VYTAUTE TRIJONYTE
 HOMO (SOVIETICUS) 
In her work, Vytautė Trijonytė examines individual and collective memory revolving around cultural identity. She was born and grew up in Kaunas in Lithuania. Growing up in suburbia formed her initial close and intimate relationship with nature which resembles in her practice.
 
Studying and living abroad gave her an opportunity to reflect on past histories and memories in a new perspective. She was born and grew up after the collapse of the communist regime but still maintained the interest in consequences of historical events and social politics. That became a part of her curiosity and exploration in photography.

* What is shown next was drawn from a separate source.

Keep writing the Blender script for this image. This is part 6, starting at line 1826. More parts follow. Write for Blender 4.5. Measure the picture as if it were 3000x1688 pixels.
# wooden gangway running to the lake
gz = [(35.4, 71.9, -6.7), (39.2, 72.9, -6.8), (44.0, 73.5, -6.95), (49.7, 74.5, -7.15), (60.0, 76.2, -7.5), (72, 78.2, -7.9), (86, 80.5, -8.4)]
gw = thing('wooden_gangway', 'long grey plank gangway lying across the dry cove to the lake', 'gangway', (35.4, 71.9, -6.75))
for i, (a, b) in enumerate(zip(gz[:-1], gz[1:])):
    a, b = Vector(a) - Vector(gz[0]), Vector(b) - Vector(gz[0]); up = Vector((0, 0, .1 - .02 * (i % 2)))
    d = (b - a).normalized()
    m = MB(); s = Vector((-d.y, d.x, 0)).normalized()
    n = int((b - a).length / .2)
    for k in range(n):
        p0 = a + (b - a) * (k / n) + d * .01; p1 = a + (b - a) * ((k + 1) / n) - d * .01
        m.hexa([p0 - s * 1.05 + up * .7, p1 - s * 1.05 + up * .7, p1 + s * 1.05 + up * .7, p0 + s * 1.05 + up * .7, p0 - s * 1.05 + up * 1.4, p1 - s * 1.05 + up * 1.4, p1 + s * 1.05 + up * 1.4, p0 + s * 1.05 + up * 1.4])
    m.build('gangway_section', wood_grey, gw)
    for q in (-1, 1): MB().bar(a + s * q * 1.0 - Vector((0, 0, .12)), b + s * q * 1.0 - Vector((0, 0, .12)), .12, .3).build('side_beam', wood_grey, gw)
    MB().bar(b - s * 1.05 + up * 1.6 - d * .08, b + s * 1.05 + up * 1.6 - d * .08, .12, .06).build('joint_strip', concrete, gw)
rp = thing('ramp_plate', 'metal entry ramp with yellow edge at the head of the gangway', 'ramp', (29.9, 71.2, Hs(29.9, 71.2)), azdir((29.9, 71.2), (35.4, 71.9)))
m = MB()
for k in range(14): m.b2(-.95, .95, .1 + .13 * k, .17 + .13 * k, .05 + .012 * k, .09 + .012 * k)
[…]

My work does not seek to explain and tell you the truth. It wants to construct and play with your mind and perception. It balances between documentary and fiction. My practice investigates social politics, history and memory, constructing narratives based on the experiential, the real and the imaginary. I am interested in how land relates to social and political history. The imagery seeks to show the sense of existing and a connection with the land, which has been affected by past histories. The landscape becomes a testament to our existence and the image of the author itself. The relationship between a human figure and space forms the basis of conceptualising my subject matter. Combining all elements together I create multi-layered narratives that become photographs.

 

My work is situated in Lithuania and explores notions of individual and collective memory and representations of personal and cultural identity. I am interested in how the land relates to social and political history. The relationship between a person and a space forms the basis of conceptualising my subject matter. Through working collaboratively with my father in a series of documented performances, the work is looking at the experiential, the real and the imaginary.

 

The imagery seeks to show the sense of belonging and a connection with the land, which has been affected by past histories of communism and political ideologies. The landscape becomes testament to our existence and actions. The piece of land that we stand on is bounded with us.